The Princes' Islands are a little cluster of quiet islands about an hours ride off the coast of Istanbul. We arrived at the ferry station early and eager, only to find that we were the only people in Istanbul who had actually changed our clocks two days ago. It seems that the Turks like to take their time, and that they actually change their clocks next week. So a long cup of tea later, we got onto the ferry.


There are no cars allowed on any of the islands, and the first thing I noticed was the silence. And then, it was the color. This island, Burgazada, it was painted with a different paint set than most.

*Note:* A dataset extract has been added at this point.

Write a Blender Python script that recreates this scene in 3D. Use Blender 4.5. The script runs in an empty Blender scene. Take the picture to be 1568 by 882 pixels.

We wandered through paths and backyards, and the stray cats and dogs kept two steps ahead of us, showing us around. We made our way out of the village, and up the central hill of the island. Something about all that ocean and sky- it felt like the top of the world. It was high, and old, and one of the most beautiful things I have ever seen.


We stopped for a cup of tea and a quick pee at on of the little cafes on the island. We were the first guests in quite a while, and he proudly showed us in to his little hookah lounge. After a cup of thick, soapy tea and a squat over the hole in the ground he called the "WC", he invited us to pick some of his oranges.


They were both sour and bitter when we cut into them, with a tiny fruit inside inches of peel. Instead of eating them, we just held them, because when do you get to hold oranges that you have picked off of a tree in Turkey?


We continued up the hill to find a place for our picnic.
And of course, for our balloon launch.


It was Aurel's birthday after all.

And one of the gifts of being his friend is that you never know when you will launch a balloon at a picnic on the top of the world. Favorite day... so far.

Sunday, March 14, 2010

sunday

I keep reading about how all of the minarets of Istanbul help to direct one's gaze towards heaven. As spectacular as I find the architecture higher up, I just can't help myself from looking down. I have never walked on anything like the ground in Istanbul.